Improvement of Room Temperature Valley Polarization in Transition Metal Dichalcogenides Homojunction via Ionic‐Liquid‐Gated Modulation

Abstract Due to broken inversion symmetry and strong spin–orbit coupling in monolayers of transition metal dichalcogenides (TMDs), the valleys in momentum space can be selectively controlled by circularly polarized light. This property enables valleytronics applications, where information is encoded in valley states, paving the way for next‐generation optoelectronic and quantum devices.
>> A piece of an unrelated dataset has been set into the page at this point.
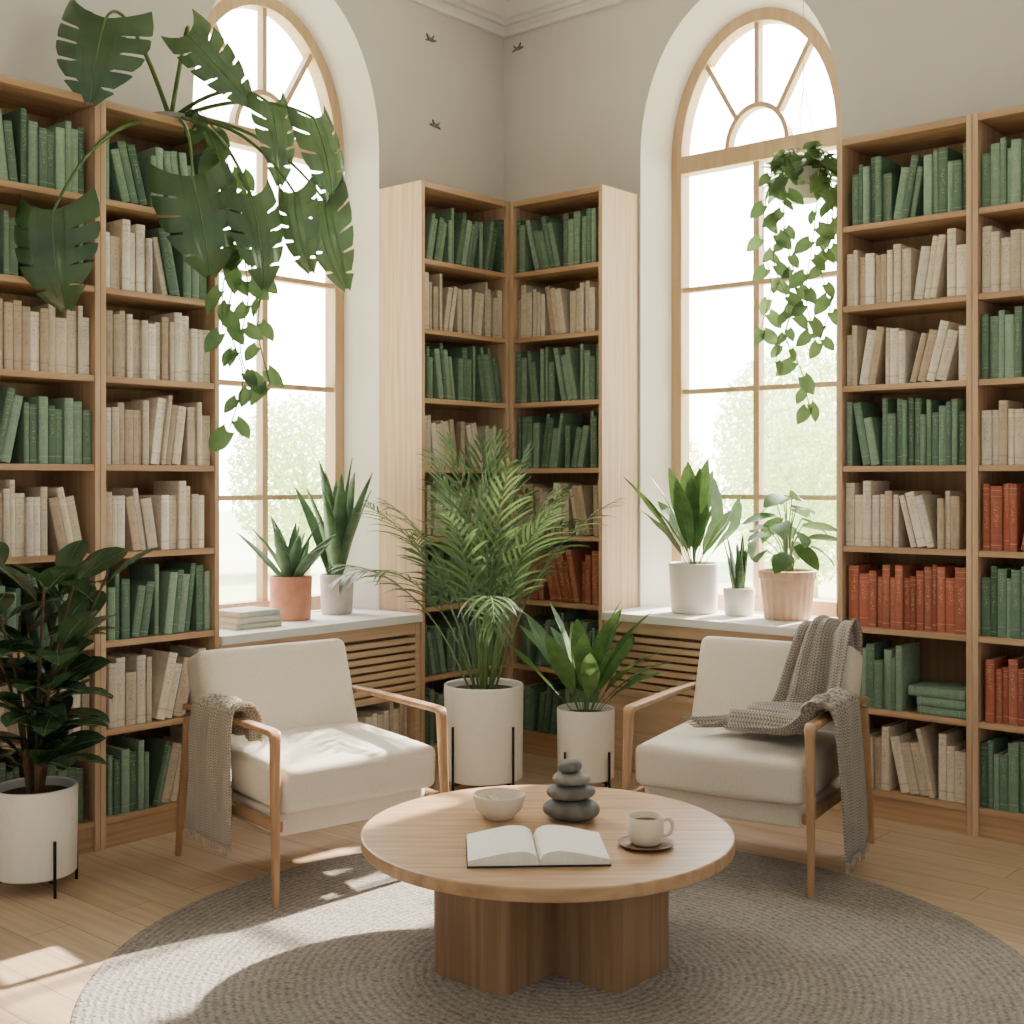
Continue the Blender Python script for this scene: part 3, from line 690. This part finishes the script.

In this work, bilayer TMDs homojunctions are fabricated that preserve the intrinsic valley degrees of freedom while maintaining broken spatial inversion symmetry. A significant increase in the degree of valley polarization (DVP) from 0 to 23% and 28% for A (X A ) and B (X B ) excitons of MoS 2 /MoS 2 homojunction, and 16% for WS 2 /WS 2 homojunction at 300 K is achieved by employing the ionic‐liquid gating (ILG) method. Furthermore, in the MoS 2 /MoS 2 homojunction, the room temperature DVP can be further enhanced to 44% and 51% through back‐gate‐controlled Fermi level modulation, respectively, exceeding the previously reported values for MoS 2 monolayers. This improvement is attributed to the high electron concentration, which suppresses intervalley scattering through Coulomb interaction screening, thereby enhancing valley polarization. These findings provide a robust strategy for achieving higher valley polarization in TMDs, advancing the development of practical valley‐based electronic devices operable at room temperature.